Summary
Government bond yields in most advanced economies reached record lows this week, with ten year German bond yields entering negative territory for the first time ever. Although this is a continuation of a general downward trend, this week’s extreme positions look like the result of uncertainty ahead of next week’s EU referendum.
What does the chart show?
The chart shows the percentage yield on ten year government bonds (the benchmark measure of the cost of borrowing for governments), as reported at the end of each day of trading, for a number of countries: the UK, Germany, Japan, Switzerland, and the USA.

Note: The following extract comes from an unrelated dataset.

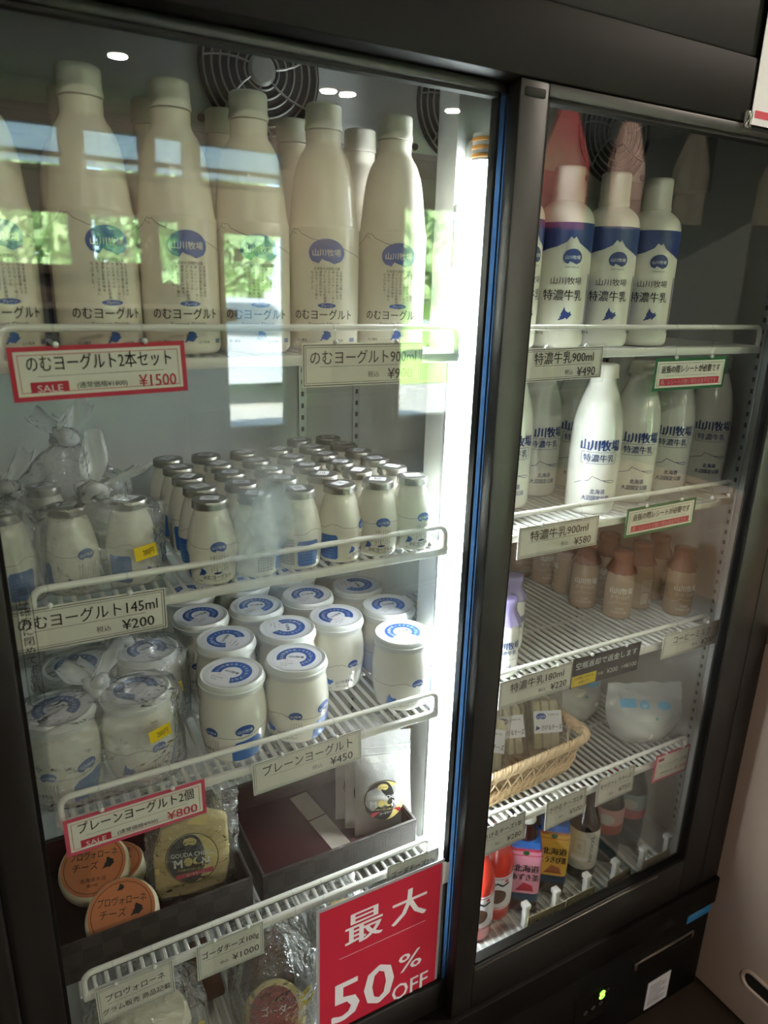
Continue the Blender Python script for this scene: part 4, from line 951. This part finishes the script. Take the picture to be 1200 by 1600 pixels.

Why is the chart interesting?
Bond yields across the world fell dramatically this week as investors poured money into the bond market, traditionally thought of as a “safe haven” against global turbulence. Ten year bond yields in the UK closed at 1.144% on Tuesday having reached a new record low during the day, while German yields were negative (-0.004%) for the first time ever. Japan and Switzerland have been experiencing negative bond yields for a while now, but Japan set a new record, and there are reports that the yield on Swiss 30 year bonds was briefly negative. Global yields have clearly been on a downward trend for a long time (global economic uncertainty and extreme monetary policy appear to be responsible), but this latest blip has been blamed on market jitters over the apparently increasingly likely prospect of a “Leave” vote in Britain’s EU referendum.
Regardless of the cause, long-term government borrowing has never been cheaper in the UK, and we should take advantage of that to fund new infrastructure projects, boosting productivity and economic growth, while we can.